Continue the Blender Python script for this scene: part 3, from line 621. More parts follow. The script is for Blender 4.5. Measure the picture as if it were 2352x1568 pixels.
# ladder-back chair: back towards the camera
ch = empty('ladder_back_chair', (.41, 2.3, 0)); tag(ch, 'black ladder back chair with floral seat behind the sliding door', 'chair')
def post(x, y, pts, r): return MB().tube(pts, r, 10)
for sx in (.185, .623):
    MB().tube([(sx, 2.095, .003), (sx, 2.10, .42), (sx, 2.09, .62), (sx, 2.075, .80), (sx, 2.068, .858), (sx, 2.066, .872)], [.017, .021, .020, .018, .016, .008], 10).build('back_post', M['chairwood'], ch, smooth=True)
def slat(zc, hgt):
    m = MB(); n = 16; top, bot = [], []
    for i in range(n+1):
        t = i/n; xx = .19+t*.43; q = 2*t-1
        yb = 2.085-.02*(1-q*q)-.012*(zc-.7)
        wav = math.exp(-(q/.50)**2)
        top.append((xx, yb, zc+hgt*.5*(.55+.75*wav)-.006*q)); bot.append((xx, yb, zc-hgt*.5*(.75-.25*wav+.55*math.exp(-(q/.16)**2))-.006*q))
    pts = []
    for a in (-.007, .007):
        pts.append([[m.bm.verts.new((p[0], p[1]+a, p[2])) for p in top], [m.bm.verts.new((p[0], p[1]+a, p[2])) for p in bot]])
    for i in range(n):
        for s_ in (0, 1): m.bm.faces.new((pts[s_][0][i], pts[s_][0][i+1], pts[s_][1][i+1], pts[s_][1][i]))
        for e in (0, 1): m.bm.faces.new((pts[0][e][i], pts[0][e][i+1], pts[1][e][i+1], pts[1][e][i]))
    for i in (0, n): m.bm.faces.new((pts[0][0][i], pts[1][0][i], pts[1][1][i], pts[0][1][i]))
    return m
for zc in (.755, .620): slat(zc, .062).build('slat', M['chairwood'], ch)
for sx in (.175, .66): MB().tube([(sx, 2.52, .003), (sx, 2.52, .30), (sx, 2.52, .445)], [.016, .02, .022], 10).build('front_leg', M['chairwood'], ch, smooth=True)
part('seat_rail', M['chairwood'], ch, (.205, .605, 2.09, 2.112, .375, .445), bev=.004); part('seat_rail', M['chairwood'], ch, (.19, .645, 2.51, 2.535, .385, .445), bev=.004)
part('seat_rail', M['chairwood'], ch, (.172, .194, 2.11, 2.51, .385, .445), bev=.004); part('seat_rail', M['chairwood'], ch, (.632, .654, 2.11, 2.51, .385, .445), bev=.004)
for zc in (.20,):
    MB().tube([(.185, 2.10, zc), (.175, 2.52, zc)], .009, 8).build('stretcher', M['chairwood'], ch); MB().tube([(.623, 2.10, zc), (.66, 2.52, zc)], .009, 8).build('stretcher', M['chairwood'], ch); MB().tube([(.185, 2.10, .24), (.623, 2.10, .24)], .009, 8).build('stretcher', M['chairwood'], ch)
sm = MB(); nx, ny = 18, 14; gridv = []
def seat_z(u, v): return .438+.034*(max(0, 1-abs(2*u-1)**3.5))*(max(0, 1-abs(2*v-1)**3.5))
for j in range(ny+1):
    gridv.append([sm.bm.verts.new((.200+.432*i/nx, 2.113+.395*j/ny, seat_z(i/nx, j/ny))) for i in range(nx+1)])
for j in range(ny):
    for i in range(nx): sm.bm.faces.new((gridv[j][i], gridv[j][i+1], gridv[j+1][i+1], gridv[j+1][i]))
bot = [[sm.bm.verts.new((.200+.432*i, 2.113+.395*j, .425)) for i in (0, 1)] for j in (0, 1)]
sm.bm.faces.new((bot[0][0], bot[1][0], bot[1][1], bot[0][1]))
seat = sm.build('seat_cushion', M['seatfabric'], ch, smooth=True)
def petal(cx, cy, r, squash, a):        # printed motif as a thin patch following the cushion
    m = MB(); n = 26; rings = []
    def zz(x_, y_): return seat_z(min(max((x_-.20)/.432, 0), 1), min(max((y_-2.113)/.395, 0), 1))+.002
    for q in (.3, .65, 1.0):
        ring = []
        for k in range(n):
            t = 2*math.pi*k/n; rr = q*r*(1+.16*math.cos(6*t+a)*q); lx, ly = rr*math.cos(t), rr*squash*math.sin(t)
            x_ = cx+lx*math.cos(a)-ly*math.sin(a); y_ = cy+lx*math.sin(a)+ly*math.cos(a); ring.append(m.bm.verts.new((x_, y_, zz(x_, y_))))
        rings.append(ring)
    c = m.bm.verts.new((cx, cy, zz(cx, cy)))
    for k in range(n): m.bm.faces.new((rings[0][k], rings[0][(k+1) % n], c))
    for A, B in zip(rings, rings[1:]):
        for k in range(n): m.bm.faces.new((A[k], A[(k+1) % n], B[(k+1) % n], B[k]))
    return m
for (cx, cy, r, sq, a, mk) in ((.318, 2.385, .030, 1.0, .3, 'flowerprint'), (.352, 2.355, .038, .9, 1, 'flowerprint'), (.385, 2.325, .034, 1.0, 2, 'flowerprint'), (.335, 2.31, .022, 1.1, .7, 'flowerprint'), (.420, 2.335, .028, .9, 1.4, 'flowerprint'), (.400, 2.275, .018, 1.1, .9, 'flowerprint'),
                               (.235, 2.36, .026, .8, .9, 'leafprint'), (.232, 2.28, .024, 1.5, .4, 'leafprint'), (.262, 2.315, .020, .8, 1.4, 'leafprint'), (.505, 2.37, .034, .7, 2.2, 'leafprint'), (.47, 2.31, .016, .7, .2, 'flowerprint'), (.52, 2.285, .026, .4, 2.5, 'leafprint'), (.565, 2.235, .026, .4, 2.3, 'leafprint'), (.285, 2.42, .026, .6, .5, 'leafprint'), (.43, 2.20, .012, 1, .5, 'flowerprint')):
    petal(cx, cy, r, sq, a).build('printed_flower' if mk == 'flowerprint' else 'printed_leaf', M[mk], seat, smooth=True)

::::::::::

Output the listing above exactly as it appears.

Continue the Blender Python script for this scene: part 3, from line 621. More parts follow. The script is for Blender 4.5. Measure the picture as if it were 2352x1568 pixels.
# ladder-back chair: back towards the camera
ch = empty('ladder_back_chair', (.41, 2.3, 0)); tag(ch, 'black ladder back chair with floral seat behind the sliding door', 'chair')
def post(x, y, pts, r): return MB().tube(pts, r, 10)
for sx in (.185, .623):
    MB().tube([(sx, 2.095, .003), (sx, 2.10, .42), (sx, 2.09, .62), (sx, 2.075, .80), (sx, 2.068, .858), (sx, 2.066, .872)], [.017, .021, .020, .018, .016, .008], 10).build('back_post', M['chairwood'], ch, smooth=True)
def slat(zc, hgt):
    m = MB(); n = 16; top, bot = [], []
    for i in range(n+1):
        t = i/n; xx = .19+t*.43; q = 2*t-1
        yb = 2.085-.02*(1-q*q)-.012*(zc-.7)
        wav = math.exp(-(q/.50)**2)
        top.append((xx, yb, zc+hgt*.5*(.55+.75*wav)-.006*q)); bot.append((xx, yb, zc-hgt*.5*(.75-.25*wav+.55*math.exp(-(q/.16)**2))-.006*q))
    pts = []
    for a in (-.007, .007):
        pts.append([[m.bm.verts.new((p[0], p[1]+a, p[2])) for p in top], [m.bm.verts.new((p[0], p[1]+a, p[2])) for p in bot]])
    for i in range(n):
        for s_ in (0, 1): m.bm.faces.new((pts[s_][0][i], pts[s_][0][i+1], pts[s_][1][i+1], pts[s_][1][i]))
        for e in (0, 1): m.bm.faces.new((pts[0][e][i], pts[0][e][i+1], pts[1][e][i+1], pts[1][e][i]))
    for i in (0, n): m.bm.faces.new((pts[0][0][i], pts[1][0][i], pts[1][1][i], pts[0][1][i]))
    return m
for zc in (.755, .620): slat(zc, .062).build('slat', M['chairwood'], ch)
for sx in (.175, .66): MB().tube([(sx, 2.52, .003), (sx, 2.52, .30), (sx, 2.52, .445)], [.016, .02, .022], 10).build('front_leg', M['chairwood'], ch, smooth=True)
part('seat_rail', M['chairwood'], ch, (.205, .605, 2.09, 2.112, .375, .445), bev=.004); part('seat_rail', M['chairwood'], ch, (.19, .645, 2.51, 2.535, .385, .445), bev=.004)
part('seat_rail', M['chairwood'], ch, (.172, .194, 2.11, 2.51, .385, .445), bev=.004); part('seat_rail', M['chairwood'], ch, (.632, .654, 2.11, 2.51, .385, .445), bev=.004)
for zc in (.20,):
    MB().tube([(.185, 2.10, zc), (.175, 2.52, zc)], .009, 8).build('stretcher', M['chairwood'], ch); MB().tube([(.623, 2.10, zc), (.66, 2.52, zc)], .009, 8).build('stretcher', M['chairwood'], ch); MB().tube([(.185, 2.10, .24), (.623, 2.10, .24)], .009, 8).build('stretcher', M['chairwood'], ch)
sm = MB(); nx, ny = 18, 14; gridv = []
def seat_z(u, v): return .438+.034*(max(0, 1-abs(2*u-1)**3.5))*(max(0, 1-abs(2*v-1)**3.5))
for j in range(ny+1):
    gridv.append([sm.bm.verts.new((.200+.432*i/nx, 2.113+.395*j/ny, seat_z(i/nx, j/ny))) for i in range(nx+1)])
for j in range(ny):
    for i in range(nx): sm.bm.faces.new((gridv[j][i], gridv[j][i+1], gridv[j+1][i+1], gridv[j+1][i]))
bot = [[sm.bm.verts.new((.200+.432*i, 2.113+.395*j, .425)) for i in (0, 1)] for j in (0, 1)]
sm.bm.faces.new((bot[0][0], bot[1][0], bot[1][1], bot[0][1]))
seat = sm.build('seat_cushion', M['seatfabric'], ch, smooth=True)
def petal(cx, cy, r, squash, a):        # printed motif as a thin patch following the cushion
    m = MB(); n = 26; rings = []
    def zz(x_, y_): return seat_z(min(max((x_-.20)/.432, 0), 1), min(max((y_-2.113)/.395, 0), 1))+.002
    for q in (.3, .65, 1.0):
        ring = []
        for k in range(n):
            t = 2*math.pi*k/n; rr = q*r*(1+.16*math.cos(6*t+a)*q); lx, ly = rr*math.cos(t), rr*squash*math.sin(t)
            x_ = cx+lx*math.cos(a)-ly*math.sin(a); y_ = cy+lx*math.sin(a)+ly*math.cos(a); ring.append(m.bm.verts.new((x_, y_, zz(x_, y_))))
        rings.append(ring)
    c = m.bm.verts.new((cx, cy, zz(cx, cy)))
    for k in range(n): m.bm.faces.new((rings[0][k], rings[0][(k+1) % n], c))
    for A, B in zip(rings, rings[1:]):
        for k in range(n): m.bm.faces.new((A[k], A[(k+1) % n], B[(k+1) % n], B[k]))
    return m
for (cx, cy, r, sq, a, mk) in ((.318, 2.385, .030, 1.0, .3, 'flowerprint'), (.352, 2.355, .038, .9, 1, 'flowerprint'), (.385, 2.325, .034, 1.0, 2, 'flowerprint'), (.335, 2.31, .022, 1.1, .7, 'flowerprint'), (.420, 2.335, .028, .9, 1.4, 'flowerprint'), (.400, 2.275, .018, 1.1, .9, 'flowerprint'),
                               (.235, 2.36, .026, .8, .9, 'leafprint'), (.232, 2.28, .024, 1.5, .4, 'leafprint'), (.262, 2.315, .020, .8, 1.4, 'leafprint'), (.505, 2.37, .034, .7, 2.2, 'leafprint'), (.47, 2.31, .016, .7, .2, 'flowerprint'), (.52, 2.285, .026, .4, 2.5, 'leafprint'), (.565, 2.235, .026, .4, 2.3, 'leafprint'), (.285, 2.42, .026, .6, .5, 'leafprint'), (.43, 2.20, .012, 1, .5, 'flowerprint')):
    petal(cx, cy, r, sq, a).build('printed_flower' if mk == 'flowerprint' else 'printed_leaf', M[mk], seat, smooth=True)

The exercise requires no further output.